Often we can uncover what was originally there, since few erasures are ever complete. Thus, as with old written-over manuscripts, or Istanbul itself, we can glean a knowledge of Theodora indirectly, reading sometimes quite literally between the lines, by setting older accounts of what things looked like alongside what we now see before us.
We can walk the streets of old Istanbul, feel the air, and, in “Aya Sofya,” Theodora’s Hagia Sophia, we can stand where she stood overlooking the great church from the “empress’s spot,” watching the devotions of her husband and of the other men who were allowed to enter the church proper. Or we can stand in the much more intimate space of the Church of Sergius and Bacchus, which survives today as the Kiigik Ayasofya Camii, or “Little Hagia Sophia Mosque,” down below the Blue Mosque, which stands where the imperial palace once stood.

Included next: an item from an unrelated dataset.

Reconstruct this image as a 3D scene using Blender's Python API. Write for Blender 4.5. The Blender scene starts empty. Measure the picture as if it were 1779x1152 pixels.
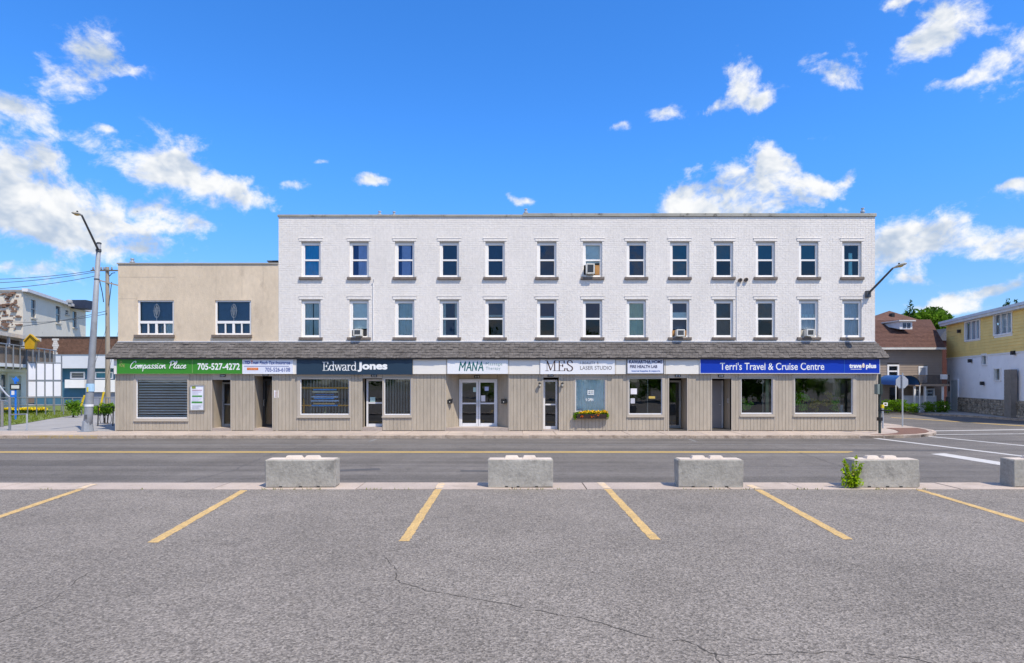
import bpy, bmesh, math, random
import numpy as np
from mathutils import Vector, Matrix
R = math.radians
random.seed(7); rng = np.random.default_rng(11)
scene = bpy.context.scene
COL = scene.collection

# ------------------------------------------------------------------ camera
F = 1100.0; PX0 = 889.5; HY = 663.0; CH = 2.17          # focal (px), principal column, horizon row, eye height
cam_d = bpy.data.cameras.new("camera"); cam = bpy.data.objects.new("camera", cam_d); COL.objects.link(cam)
cam.location = (0, 0, CH); cam.rotation_euler = (R(90), 0, 0)
cam_d.sensor_width = 36; cam_d.lens = 36 * F / 1779.0
cam_d.shift_y = (HY - 576.0) / 1779.0
cam_d.clip_start = 0.1; cam_d.clip_end = 6000
scene.camera = cam

# ------------------------------------------------------------------ world: sky with cumulus
SUN = Vector((0.43, -0.46, 1.0)).normalized()
sun_el = math.asin(SUN.z); sun_az = math.atan2(SUN.x, SUN.y)
world = bpy.data.worlds.new("World"); scene.world = world; world.use_nodes = True
nt = world.node_tree; nt.nodes.clear()
def N(t, **kw):
    n = nt.nodes.new(t)
    for k, v in kw.items(): setattr(n, k, v)
    return n
def L(a, b): nt.links.new(a, b)
def M(op, a, b=None, c=None, clamp=False):
    n = N('ShaderNodeMath', operation=op); n.use_clamp = clamp
    for i, v in enumerate((a, b, c)):
        if v is None: continue
        if isinstance(v, (int, float)): n.inputs[i].default_value = v
        else: L(v, n.inputs[i])
    return n.outputs[0]
sky = N('ShaderNodeTexSky', sky_type='NISHITA'); sky.sun_disc = False
sky.sun_elevation = sun_el; sky.sun_rotation = sun_az
sky.altitude = 200; sky.air_density = 1.0; sky.dust_density = 0.25; sky.ozone_density = 3.0
hs = N('ShaderNodeHueSaturation'); hs.inputs['Saturation'].default_value = 1.22; hs.inputs['Value'].default_value = 1.0
tint = N('ShaderNodeMix', data_type='RGBA', blend_type='MULTIPLY'); tint.inputs[0].default_value = 1.0
L(sky.outputs[0], hs.inputs['Color']); L(hs.outputs[0], tint.inputs[6]); tc = N('ShaderNodeTexCoord'); sep = N('ShaderNodeSeparateXYZ'); L(tc.outputs['Generated'], sep.inputs[0])
az = M('ARCTAN2', sep.outputs[0], sep.outputs[1]); el = M('ARCSINE', sep.outputs[2])
thor = N('ShaderNodeMapRange', interpolation_type='SMOOTHSTEP'); L(M('ABSOLUTE', el), thor.inputs[0]); thor.inputs[1].default_value = 0.0; thor.inputs[2].default_value = 0.36
tcol = N('ShaderNodeMix', data_type='RGBA'); L(thor.outputs[0], tcol.inputs[0]); tcol.inputs[6].default_value = (0.50, 0.56, 0.72, 1); tcol.inputs[7].default_value = (0.55, 0.92, 1.27, 1)
L(tcol.outputs[2], tint.inputs[7])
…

Most importantly, we can still hear how people spoke to each other, reading their words in their own languages so as to begin to understand what motivated them, what they saw, loved, and feared. We probe the shadows of tradition and interview the phantoms of history, both hostile and friendly, for the truth, which we find in silences as often as in assertions. As we do so, we may find that the questions she faced were questions that we still face. Can a woman do the same job as a man in the same way—or, indeed, should she even attempt to? Are expectations different? Do gendered stereotypes prevent women from holding the same positions as men? Could Theodora be a woman and a ruler?

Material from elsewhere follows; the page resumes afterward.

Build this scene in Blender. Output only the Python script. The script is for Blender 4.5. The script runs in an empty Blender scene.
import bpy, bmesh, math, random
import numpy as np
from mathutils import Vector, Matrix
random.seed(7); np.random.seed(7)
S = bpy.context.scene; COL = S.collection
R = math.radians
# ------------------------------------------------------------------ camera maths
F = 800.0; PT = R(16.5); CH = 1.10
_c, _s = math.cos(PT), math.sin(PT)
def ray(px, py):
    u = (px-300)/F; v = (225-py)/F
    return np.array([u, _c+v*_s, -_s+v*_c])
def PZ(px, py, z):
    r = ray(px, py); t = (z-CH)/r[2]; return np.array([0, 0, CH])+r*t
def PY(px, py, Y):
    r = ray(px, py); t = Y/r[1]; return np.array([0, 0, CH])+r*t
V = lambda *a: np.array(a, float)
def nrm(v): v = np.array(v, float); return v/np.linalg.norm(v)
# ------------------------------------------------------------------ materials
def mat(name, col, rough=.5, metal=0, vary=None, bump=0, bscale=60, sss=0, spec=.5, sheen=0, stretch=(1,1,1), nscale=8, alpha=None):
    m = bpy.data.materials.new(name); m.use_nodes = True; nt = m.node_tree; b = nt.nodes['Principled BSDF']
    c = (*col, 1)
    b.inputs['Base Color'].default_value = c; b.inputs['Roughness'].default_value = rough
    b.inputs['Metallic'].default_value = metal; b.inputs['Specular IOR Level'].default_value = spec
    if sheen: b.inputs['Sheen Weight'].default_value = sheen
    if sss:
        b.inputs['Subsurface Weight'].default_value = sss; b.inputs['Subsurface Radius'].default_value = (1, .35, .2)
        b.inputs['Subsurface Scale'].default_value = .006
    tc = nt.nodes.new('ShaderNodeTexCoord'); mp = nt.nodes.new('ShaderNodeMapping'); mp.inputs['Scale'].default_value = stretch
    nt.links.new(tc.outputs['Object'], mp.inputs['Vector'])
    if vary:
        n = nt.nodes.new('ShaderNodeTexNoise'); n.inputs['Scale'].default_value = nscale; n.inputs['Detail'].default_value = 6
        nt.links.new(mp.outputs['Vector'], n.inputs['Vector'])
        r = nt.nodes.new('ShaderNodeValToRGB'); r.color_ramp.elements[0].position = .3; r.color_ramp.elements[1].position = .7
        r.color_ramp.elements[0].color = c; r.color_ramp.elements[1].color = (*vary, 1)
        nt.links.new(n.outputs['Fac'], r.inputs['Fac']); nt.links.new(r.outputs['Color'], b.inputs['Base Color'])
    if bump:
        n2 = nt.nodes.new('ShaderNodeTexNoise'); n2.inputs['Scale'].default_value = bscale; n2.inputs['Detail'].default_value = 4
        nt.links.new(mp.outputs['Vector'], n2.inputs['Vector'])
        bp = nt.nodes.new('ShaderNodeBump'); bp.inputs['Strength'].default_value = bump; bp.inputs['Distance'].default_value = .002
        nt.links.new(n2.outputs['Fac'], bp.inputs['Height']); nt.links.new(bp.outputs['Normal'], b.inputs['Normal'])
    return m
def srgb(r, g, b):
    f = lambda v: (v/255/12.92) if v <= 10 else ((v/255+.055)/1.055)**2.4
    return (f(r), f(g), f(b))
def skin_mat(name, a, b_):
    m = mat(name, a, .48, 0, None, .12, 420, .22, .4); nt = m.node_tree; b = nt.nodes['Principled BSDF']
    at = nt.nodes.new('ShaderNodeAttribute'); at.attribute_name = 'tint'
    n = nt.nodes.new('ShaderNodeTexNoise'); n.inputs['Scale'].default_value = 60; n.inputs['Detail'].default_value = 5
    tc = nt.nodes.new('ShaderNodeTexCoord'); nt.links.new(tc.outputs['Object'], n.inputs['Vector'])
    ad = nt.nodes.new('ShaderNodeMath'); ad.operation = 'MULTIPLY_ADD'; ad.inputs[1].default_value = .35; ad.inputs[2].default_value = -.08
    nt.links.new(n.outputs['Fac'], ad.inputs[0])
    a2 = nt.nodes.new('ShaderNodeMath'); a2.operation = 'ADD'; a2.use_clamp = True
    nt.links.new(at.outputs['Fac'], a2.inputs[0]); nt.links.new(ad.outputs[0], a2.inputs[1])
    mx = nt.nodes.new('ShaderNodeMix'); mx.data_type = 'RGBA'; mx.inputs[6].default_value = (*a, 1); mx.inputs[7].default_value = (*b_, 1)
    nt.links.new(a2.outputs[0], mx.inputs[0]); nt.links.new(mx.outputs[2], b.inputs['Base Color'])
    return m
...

In the end, we may find Theodora by first understanding the contexts within which she acted. Through invective and through adulation, we will discover some patterns that will help us detect some truths, at least; and we must admit that there are very basic things about her life that we can never know. The things that we can know reveal to us a person who was in life every bit as remarkable as the image we have of her in San Vitale.